# [What is being asked]
Give back an exact copy of the lines from the start of the material through the line bearing "ceil_ = struct(m.build('ceiling', DECK, org=(0,0,0)))". Include both ends and nothing else.

# [Items]
□ □ □ □

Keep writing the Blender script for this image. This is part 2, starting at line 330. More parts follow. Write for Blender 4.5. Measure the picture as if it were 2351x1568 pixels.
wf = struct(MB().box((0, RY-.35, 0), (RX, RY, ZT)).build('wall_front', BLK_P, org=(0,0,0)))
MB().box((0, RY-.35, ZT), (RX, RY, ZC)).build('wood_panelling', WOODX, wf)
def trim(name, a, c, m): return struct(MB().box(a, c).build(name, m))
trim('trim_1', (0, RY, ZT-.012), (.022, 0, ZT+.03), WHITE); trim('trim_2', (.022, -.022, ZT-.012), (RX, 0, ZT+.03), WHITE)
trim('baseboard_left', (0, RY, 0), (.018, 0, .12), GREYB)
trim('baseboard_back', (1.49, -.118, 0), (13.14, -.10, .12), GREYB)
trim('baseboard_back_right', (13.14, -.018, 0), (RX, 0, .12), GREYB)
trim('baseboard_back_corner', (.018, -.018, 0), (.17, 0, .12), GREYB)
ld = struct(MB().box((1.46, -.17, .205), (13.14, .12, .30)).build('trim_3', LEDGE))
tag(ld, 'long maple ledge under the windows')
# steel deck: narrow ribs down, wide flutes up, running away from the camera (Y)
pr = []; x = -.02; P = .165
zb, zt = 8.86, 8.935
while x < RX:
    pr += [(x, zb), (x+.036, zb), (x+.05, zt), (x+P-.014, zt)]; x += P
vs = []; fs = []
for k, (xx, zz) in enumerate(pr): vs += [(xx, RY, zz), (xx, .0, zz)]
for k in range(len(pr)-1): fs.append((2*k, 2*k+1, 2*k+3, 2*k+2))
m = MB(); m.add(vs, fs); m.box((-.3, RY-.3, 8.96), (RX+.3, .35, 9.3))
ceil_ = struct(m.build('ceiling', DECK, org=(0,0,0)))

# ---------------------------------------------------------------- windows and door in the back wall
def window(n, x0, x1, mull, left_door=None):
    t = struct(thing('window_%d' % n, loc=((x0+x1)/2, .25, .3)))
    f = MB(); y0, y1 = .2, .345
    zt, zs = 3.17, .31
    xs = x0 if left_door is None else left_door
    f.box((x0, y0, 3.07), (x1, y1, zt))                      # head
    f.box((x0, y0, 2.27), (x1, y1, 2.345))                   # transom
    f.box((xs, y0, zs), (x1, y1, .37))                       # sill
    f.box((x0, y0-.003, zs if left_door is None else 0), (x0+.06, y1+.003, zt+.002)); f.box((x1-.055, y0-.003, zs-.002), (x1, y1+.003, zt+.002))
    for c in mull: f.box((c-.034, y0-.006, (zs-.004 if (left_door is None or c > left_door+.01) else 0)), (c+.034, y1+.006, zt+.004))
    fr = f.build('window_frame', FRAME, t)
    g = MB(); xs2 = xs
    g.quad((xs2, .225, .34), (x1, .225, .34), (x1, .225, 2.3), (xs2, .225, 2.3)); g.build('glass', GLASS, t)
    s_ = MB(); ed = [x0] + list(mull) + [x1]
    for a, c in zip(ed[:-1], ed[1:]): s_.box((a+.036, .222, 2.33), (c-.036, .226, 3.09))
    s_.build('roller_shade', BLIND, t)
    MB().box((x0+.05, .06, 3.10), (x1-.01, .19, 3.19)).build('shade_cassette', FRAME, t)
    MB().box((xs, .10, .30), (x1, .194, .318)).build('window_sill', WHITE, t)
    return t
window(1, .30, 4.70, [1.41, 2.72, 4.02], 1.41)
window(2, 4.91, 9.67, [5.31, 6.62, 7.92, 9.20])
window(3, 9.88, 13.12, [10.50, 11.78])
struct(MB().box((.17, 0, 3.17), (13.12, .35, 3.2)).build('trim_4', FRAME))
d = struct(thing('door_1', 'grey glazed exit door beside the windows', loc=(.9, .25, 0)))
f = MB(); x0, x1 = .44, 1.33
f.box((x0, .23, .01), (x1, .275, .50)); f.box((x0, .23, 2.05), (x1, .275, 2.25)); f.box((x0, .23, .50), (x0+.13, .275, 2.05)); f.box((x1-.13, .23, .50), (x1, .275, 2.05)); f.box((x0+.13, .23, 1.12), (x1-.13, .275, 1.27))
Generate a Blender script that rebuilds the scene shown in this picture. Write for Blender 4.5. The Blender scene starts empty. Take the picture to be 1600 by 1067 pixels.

□ □ □ □

# [Finished answer]
Keep writing the Blender script for this image. This is part 2, starting at line 330. More parts follow. Write for Blender 4.5. Measure the picture as if it were 2351x1568 pixels.
wf = struct(MB().box((0, RY-.35, 0), (RX, RY, ZT)).build('wall_front', BLK_P, org=(0,0,0)))
MB().box((0, RY-.35, ZT), (RX, RY, ZC)).build('wood_panelling', WOODX, wf)
def trim(name, a, c, m): return struct(MB().box(a, c).build(name, m))
trim('trim_1', (0, RY, ZT-.012), (.022, 0, ZT+.03), WHITE); trim('trim_2', (.022, -.022, ZT-.012), (RX, 0, ZT+.03), WHITE)
trim('baseboard_left', (0, RY, 0), (.018, 0, .12), GREYB)
trim('baseboard_back', (1.49, -.118, 0), (13.14, -.10, .12), GREYB)
trim('baseboard_back_right', (13.14, -.018, 0), (RX, 0, .12), GREYB)
trim('baseboard_back_corner', (.018, -.018, 0), (.17, 0, .12), GREYB)
ld = struct(MB().box((1.46, -.17, .205), (13.14, .12, .30)).build('trim_3', LEDGE))
tag(ld, 'long maple ledge under the windows')
# steel deck: narrow ribs down, wide flutes up, running away from the camera (Y)
pr = []; x = -.02; P = .165
zb, zt = 8.86, 8.935
while x < RX:
    pr += [(x, zb), (x+.036, zb), (x+.05, zt), (x+P-.014, zt)]; x += P
vs = []; fs = []
for k, (xx, zz) in enumerate(pr): vs += [(xx, RY, zz), (xx, .0, zz)]
for k in range(len(pr)-1): fs.append((2*k, 2*k+1, 2*k+3, 2*k+2))
m = MB(); m.add(vs, fs); m.box((-.3, RY-.3, 8.96), (RX+.3, .35, 9.3))
ceil_ = struct(m.build('ceiling', DECK, org=(0,0,0)))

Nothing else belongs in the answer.